IN STEREO

I think the Second Intifada started because the Israeli president entered the Al-Aqsa Mosque, which is for the Muslims, a special place to pray. And it became not just a political resistance, because a small kid – he was maybe eight or nine years old; his name was Muhammad al-Durrah; he was from Gaza – he was shot. His father tried to protect him the whole time, because there were clashes and they were hidden. But in the end, the kid died from the Israeli bullets. So I think that started this fight. My personal vibe that I got from the Second Intifada, and I think it’s affected the generation that lived in that moment, [is that] maybe it made them more aware of their own childhood or life, and how the situation is not that safe. In general, children have a safe childhood here, but for me it was a little bit different, in a way. Because you always heard the helicopter sounds, shootings, bombs – and [there was] no electricity in the nights.

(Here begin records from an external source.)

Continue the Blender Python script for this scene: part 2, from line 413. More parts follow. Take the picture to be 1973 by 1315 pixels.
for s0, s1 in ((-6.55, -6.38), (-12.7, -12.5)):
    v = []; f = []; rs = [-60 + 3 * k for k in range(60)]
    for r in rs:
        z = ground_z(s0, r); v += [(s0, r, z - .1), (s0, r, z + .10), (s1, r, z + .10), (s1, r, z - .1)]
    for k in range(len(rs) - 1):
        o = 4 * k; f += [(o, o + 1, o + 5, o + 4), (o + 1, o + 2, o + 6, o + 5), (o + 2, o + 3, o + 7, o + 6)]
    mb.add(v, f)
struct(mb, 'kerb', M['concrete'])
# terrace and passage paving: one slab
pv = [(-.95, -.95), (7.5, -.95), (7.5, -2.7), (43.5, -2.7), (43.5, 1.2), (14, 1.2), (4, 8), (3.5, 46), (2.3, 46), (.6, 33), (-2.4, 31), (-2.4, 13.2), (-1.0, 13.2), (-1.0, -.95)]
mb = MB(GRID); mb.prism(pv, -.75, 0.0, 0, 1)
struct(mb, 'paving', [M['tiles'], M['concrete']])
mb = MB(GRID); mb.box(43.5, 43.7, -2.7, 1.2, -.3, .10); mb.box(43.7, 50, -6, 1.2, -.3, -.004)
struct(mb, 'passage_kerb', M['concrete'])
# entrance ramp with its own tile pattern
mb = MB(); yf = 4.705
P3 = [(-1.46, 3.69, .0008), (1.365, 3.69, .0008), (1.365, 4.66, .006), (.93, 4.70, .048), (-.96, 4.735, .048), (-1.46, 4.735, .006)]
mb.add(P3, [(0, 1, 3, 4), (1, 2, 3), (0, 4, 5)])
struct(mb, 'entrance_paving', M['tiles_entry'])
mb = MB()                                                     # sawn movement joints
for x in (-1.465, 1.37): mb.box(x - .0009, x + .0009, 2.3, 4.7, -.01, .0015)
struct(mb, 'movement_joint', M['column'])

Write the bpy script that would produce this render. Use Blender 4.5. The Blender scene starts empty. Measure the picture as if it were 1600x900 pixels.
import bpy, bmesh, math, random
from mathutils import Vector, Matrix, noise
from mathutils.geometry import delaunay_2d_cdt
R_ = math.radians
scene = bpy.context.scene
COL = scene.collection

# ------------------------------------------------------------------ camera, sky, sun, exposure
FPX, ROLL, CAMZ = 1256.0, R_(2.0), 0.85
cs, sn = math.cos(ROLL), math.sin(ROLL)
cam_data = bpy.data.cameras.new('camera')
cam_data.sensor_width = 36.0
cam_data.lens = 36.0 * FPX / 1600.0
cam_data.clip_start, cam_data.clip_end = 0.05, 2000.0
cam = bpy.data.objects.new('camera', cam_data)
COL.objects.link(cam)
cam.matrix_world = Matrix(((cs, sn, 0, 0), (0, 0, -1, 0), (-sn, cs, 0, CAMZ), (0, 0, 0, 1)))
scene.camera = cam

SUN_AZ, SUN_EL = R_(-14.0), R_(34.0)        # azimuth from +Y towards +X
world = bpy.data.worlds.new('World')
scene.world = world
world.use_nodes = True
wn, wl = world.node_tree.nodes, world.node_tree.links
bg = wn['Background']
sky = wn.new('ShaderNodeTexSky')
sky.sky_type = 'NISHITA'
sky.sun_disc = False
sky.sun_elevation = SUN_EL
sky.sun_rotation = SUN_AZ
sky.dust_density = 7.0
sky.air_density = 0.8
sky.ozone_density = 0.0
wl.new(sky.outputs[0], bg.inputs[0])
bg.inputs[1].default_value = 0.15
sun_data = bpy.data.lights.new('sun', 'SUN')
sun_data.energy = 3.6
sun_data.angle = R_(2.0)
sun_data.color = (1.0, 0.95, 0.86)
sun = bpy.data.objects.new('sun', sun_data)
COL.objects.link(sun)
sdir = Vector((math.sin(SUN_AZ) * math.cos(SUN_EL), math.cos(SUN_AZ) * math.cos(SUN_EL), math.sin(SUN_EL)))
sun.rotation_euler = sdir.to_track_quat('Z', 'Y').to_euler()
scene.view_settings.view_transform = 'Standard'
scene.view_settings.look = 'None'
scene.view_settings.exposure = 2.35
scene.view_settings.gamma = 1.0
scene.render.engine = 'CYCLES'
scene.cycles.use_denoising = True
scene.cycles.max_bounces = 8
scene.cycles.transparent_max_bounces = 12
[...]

Food was expensive and you had a limited time to go into the street, when it was free to go, when they had this military order [that] no one’s shooting, so people can go to buy food. Then maybe they had a one-hour limit to get their things, and they had to go back home. So sometimes you had to bake your own bread. And you had to find different ways to make it, actually, because sometimes there was no electricity. So you had to get some wood [and] make a fire, to do the bread. And yeah, at that time there wasn’t that much food. [We were] just getting really random food, daily. A whole chicken that would [normally] serve for one meal might even be cut for three meals. We were kids, so we didn’t eat that much – that was good! I think what happened, it’s happened previously almost everywhere, and maybe it’s happening now to some [other] places – even without bullets, without helicopters. They don’t have this safe childhood with enough food, and they’re not well-raised in a way, because of these things. – Ibrahim H.